By Adam Curtis
The Sierra Vista Herald
The Sierra Vista area’s population has hit a tipping point, triggering a federal requirement to dramatically change how its transportation planning and funding is handled.
Because the population of Sierra Vista’s urban area, which is greater than its city limits, exceeded 50,000 in the 2010 census, it is among three Arizona communities tasked with establishing the boundaries and governing body of a new Metropolitan Planning Organization (MPO) by March 27. This MPO can be as small as the urban area itself or as large as Cochise County’s borders and each government it includes will have at least one seat on its board.
The bad news, for Sierra Vista anyway, is that its share of money for doing street projects and running its transit program will decrease as a result, although this funding crunch will not occur until July 2015. This has given the city sufficient cause to explore pursuing a federal exemption.

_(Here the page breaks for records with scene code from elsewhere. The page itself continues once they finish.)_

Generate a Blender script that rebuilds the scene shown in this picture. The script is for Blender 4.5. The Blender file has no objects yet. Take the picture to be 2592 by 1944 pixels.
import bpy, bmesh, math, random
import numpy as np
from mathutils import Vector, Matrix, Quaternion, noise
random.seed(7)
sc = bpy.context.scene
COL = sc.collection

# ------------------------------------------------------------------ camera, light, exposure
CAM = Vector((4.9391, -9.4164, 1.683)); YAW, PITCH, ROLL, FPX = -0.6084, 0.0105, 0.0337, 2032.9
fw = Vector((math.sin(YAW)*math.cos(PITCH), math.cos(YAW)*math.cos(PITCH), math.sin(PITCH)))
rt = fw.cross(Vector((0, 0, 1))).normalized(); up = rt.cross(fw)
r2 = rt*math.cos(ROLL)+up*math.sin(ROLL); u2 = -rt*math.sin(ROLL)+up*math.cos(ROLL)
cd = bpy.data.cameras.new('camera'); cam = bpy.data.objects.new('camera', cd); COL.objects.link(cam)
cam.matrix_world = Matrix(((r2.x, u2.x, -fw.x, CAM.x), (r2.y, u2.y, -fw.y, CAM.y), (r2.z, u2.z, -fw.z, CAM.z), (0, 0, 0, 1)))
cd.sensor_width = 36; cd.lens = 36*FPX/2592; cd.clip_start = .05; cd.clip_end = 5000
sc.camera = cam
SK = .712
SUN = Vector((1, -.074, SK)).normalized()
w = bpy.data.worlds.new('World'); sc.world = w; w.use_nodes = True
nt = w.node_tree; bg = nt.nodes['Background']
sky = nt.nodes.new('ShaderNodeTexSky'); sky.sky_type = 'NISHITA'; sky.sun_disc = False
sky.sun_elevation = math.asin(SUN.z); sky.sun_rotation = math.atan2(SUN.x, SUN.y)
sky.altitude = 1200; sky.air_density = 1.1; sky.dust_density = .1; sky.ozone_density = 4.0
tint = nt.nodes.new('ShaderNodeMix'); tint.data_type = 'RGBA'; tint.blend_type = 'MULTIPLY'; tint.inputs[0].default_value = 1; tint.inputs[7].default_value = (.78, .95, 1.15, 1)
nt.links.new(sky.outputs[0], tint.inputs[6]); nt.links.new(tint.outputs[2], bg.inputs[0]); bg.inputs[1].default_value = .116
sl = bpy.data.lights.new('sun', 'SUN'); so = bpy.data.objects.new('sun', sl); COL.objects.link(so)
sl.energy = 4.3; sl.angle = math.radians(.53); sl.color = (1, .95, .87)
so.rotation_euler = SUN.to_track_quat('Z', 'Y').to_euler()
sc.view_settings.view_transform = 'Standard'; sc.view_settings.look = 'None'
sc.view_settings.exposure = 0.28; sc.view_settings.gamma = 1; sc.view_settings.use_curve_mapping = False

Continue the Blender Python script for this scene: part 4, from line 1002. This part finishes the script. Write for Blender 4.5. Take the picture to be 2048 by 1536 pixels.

Arizona Department of Transportation (ADOT) staff members briefed members of the Sierra Vista City Council and Cochise County Board of Supervisors on the change at a joint work session on Thursday. City Council Members Tom Reardon and Gwen Calhoun were absent, in addition to supervisor Pat Call.
Mark Kies, director of planning and programming for ADOT’s multimodal planning division, explained that Sierra Vista will no longer use the SouthEastern Arizona Governments Organization (SEAGO) as its regional planning agency for transportation, which also means that share of federal money will go through the new MPO and not SEAGO.
There is also very little choice in the matter.